CC MATHEMATICS   CHAOS AND CALCULUSSYLLABUSASSIGNMENTS

Assignment 9/16:  due Tuesday 9/17 at 3PM

Work in groups of from today's class.  Turn in one solution for your group.  

Chaos Under Control page 390 # 2.4
  1. Turn in the picture your group determined for the IFS you were assigned in class.  Include the picture of the original shape plus the first three iterations.   Have a copy of the third iteration on a piece of paper by itself to exchange with another group. 
  2. One application of the deterministic algorithm for a particular three-function IFS takes the square on the left to the three squares on the right in the picture. Sketch the result of applying the same deterministic algorithm to the shape on the right. (Note: there might be more than one answer, so be sure to describe the IFS rules you use.)
  3. Alter the rules for the construction of the Cantor set so that the middle 1/5 is removed
    rather than the middle 1/3.  Draw a few stages of the resulting Cantor set, and explicitly write down the rules for the deterministic IFS that gives it.   

 

Assignment 9/17:  due Thursday 9/19 at 3PM

Work in the same groups as on yesterday's assignment.  Turn in one solution for your group.

Chaos Under Control page 391 #2.7

  1. Turn in the IFS rules that your group determined were needed to produce the IFS picture you were given by the other group.  You should check this solution with the other group before turning it in.
  2. For each of the following pictures, find a five function IFS to generate the picture.
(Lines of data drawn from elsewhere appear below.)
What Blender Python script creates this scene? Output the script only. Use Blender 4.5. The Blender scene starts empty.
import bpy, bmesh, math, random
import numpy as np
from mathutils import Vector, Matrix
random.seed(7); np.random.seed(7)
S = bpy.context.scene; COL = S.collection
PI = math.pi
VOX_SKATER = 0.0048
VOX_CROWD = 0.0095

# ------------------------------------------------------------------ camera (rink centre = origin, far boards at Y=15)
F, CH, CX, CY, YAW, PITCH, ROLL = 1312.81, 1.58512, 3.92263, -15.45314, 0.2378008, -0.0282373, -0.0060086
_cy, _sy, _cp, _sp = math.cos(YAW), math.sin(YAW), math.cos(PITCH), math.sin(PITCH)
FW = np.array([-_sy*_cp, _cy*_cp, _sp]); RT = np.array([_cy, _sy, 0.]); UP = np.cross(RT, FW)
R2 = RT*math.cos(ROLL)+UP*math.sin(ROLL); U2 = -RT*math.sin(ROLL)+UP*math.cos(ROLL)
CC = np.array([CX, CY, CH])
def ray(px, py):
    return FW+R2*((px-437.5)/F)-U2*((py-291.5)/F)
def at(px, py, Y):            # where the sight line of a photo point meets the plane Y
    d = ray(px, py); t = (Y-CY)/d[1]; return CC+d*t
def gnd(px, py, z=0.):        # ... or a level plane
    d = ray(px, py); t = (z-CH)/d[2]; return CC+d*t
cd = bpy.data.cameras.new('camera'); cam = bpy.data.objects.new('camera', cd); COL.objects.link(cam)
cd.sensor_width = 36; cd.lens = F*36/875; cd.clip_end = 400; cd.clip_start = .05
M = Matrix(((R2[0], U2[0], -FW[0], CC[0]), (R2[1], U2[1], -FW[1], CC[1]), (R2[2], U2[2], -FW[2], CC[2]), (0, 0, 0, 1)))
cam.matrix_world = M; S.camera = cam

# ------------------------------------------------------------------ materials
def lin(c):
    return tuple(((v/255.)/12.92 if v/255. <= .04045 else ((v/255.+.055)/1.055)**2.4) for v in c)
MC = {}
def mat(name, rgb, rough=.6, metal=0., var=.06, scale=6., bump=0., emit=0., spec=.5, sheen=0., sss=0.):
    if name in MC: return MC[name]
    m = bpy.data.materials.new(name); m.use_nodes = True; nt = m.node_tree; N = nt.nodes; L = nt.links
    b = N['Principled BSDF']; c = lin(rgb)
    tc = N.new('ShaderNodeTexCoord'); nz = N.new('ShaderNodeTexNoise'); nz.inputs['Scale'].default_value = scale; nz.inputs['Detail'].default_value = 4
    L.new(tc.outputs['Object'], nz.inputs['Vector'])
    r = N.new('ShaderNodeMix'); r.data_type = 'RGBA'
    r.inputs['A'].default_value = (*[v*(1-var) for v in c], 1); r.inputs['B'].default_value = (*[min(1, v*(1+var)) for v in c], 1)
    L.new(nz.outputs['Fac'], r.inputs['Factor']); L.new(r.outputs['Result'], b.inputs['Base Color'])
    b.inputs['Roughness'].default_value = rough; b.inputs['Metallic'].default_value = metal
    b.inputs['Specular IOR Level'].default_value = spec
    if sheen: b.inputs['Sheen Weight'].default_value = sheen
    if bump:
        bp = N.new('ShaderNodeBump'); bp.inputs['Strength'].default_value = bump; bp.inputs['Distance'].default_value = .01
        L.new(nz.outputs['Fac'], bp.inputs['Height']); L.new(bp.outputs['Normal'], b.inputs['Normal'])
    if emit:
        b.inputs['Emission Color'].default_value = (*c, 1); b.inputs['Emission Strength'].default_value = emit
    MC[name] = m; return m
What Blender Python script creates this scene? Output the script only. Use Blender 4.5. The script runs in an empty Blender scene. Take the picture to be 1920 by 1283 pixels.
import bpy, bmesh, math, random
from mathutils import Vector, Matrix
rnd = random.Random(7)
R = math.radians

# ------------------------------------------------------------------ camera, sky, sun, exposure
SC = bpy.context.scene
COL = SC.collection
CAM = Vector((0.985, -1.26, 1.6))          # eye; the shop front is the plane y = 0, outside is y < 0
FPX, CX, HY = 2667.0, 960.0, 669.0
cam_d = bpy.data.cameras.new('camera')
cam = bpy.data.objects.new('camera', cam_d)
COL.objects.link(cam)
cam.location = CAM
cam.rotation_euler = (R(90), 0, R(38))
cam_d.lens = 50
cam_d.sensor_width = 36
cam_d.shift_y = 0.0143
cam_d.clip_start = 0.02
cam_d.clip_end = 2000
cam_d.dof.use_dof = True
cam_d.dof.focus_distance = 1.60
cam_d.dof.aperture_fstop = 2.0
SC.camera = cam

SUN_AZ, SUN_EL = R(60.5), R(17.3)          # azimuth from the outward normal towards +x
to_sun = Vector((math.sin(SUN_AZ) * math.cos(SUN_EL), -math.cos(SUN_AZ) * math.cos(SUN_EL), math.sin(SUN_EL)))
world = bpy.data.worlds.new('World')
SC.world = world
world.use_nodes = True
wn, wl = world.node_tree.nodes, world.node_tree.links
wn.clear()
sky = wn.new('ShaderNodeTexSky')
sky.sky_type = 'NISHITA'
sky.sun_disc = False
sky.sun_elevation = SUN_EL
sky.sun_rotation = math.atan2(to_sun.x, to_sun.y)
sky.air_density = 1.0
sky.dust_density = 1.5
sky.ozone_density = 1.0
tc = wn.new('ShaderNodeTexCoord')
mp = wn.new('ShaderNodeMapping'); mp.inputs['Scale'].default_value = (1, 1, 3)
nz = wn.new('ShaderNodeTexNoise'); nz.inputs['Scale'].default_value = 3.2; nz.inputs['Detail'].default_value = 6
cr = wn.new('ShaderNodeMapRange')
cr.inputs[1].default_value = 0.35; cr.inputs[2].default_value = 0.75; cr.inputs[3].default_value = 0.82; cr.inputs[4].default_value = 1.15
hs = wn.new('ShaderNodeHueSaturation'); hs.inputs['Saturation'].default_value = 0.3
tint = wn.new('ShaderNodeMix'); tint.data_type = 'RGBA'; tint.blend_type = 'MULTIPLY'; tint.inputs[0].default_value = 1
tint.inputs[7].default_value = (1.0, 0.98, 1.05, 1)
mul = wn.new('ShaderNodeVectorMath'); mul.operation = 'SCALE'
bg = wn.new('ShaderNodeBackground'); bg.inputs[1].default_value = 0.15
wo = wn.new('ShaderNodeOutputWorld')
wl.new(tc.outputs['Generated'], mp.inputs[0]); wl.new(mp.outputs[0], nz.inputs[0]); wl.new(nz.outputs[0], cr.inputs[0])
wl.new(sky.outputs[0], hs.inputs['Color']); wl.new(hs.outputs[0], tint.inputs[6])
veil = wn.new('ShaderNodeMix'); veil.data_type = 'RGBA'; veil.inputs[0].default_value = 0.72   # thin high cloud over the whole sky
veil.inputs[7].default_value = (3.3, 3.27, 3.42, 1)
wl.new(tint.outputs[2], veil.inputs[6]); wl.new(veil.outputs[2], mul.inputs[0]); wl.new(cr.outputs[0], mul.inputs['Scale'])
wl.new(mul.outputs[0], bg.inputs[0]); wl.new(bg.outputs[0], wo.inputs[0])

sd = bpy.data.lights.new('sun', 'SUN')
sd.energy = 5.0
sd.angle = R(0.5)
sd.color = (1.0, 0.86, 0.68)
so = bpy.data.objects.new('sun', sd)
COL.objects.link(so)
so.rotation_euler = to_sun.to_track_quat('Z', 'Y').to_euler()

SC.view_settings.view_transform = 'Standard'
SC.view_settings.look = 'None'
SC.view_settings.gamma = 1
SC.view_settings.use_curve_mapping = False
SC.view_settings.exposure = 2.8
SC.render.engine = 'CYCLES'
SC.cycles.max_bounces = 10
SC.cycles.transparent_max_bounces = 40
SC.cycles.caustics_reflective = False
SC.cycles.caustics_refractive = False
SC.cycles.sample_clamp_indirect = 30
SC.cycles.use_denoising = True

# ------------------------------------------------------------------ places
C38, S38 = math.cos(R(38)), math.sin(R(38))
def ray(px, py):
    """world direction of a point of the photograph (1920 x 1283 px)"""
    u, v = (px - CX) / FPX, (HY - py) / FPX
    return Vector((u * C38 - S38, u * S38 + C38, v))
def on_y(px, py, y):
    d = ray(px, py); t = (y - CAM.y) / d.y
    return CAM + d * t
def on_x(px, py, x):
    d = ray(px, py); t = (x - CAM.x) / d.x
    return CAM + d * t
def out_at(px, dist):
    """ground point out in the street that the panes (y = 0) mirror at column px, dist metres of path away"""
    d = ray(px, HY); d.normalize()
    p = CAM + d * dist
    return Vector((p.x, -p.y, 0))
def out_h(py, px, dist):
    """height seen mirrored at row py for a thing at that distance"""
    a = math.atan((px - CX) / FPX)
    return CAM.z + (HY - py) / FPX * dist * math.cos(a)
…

That is, for each picture, give five descriptions, each of  the form "scale by 1/3 in the x direction then translate by ¼ in the y direction then rotate by 90° clockwise" such that the combination of the five maps applied to the figure will cover it as in the collage theorem.  Pictures at http://www.math.union.edu//research/chaos/Ex2_32ab.gif
  3. Figure 2.22  in your text depicts the six transformations which make up the IFS code of the "Cherry Tree." The pieces are pulled slightly apart to emphasize the action of the respective transformations.  Locate, roughly, places in the Tree where the last transformations were 11, 25, 43, 55, 341, 144, 214.  Describe how you might go about coloring the Tree as shown in Color Plate 13 (in your text)
  4. Try making an IFS image of a picture of a natural object of your own choosing. Leaves (especially maple), flowers, vegetables such as broccoli and cauliflower, all make good subjects. So, sometimes, do trees. To find the IFS parameters you will have to make a covering of the original picture. You can do this approximately by hand (make rough sketches), a little more accurately using a reducing copying machine, or even more accurately using a computer "paint" program which allows variable scaling. Keep track of the scalings, translations, and rotations. (One student made a nine-function IFS of his face -- a reasonable likeness, but the result of a lot of trial and error. Moral: don't start with really complicated pictures.)